Imagine the events in The Parable of Grog and Zog repeated hundreds, thousands, millions of times down through the generations. Think about which individuals lasted long enough to reproduce, which individuals reproduced more, and which types of bands were likely to survive over time. (Hints would have to include intelligence, imagination, cooperation, nurturing, and the ability to trust “teammates” in the game of survival.)
So, contrary to common belief, it’s not just aggression, gluttony, selfishness, and xenophobia that come from nature. The good stuff has been bred into us too. Nature has long been blamed for the Hobbesian “nasty, brutish, and short” aspects of human existence, but it's only recently getting credit for the other traits that make us human, not to mention humane.

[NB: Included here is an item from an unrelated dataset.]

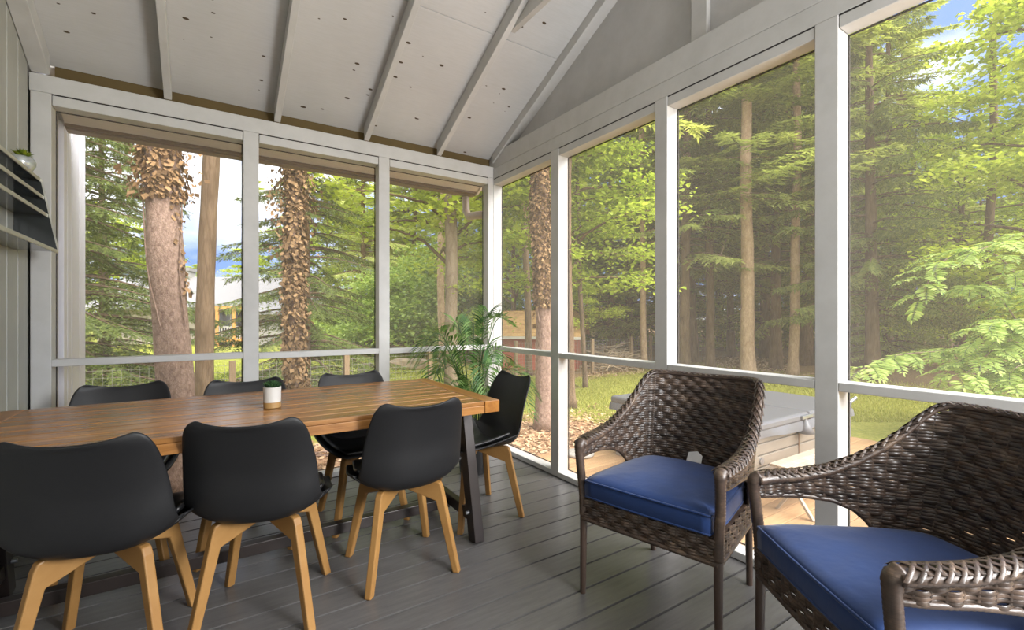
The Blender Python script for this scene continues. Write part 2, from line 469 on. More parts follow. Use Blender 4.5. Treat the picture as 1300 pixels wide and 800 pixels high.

Even if most of us aren’t wearing loincloths or carrying spears, The Parable of Grog and Zog is vital: Stories have power (see Bible, etc), and understanding that morality has natural roots would undercut one of the world's most widespread prejudices -- the parochial and ill-informed assumption that the non-religious must be non-moral. Knowing that morality has natural roots would also counteract the twisted, institution-serving, and self-fulfilling notion that a newborn baby is a somehow a “sinner.” (In reality, growing body of research shows that humans and other mammals are born with an urge to help others, whether those others are blood relatives or not.) But maybe most importantly, understanding that morality has natural roots would chip away at one of humanity’s most persistent sources of division. Imagine if the vast majority of people -- religious and otherwise -- understood that the baseline (not the particulars, but the baseline) of morality was something shared throughout humanity. That's not an "anti-religion" idea; it's a UNIFYING, pro-human concept regardless of faith or lack thereof.
Our Big Ethical Question isn’t “Which faith must ‘win out’ for us to live in peace?” but, “Which human traits are still desirable, and which are counterproductive today?” Believe it or not, I think most people would agree on the answers, once we ask the right question.
So, my brothers and sisters, go forth and spread the gospel of Grog and Zog. Given a wide audience and time, this reality-based story could help us all.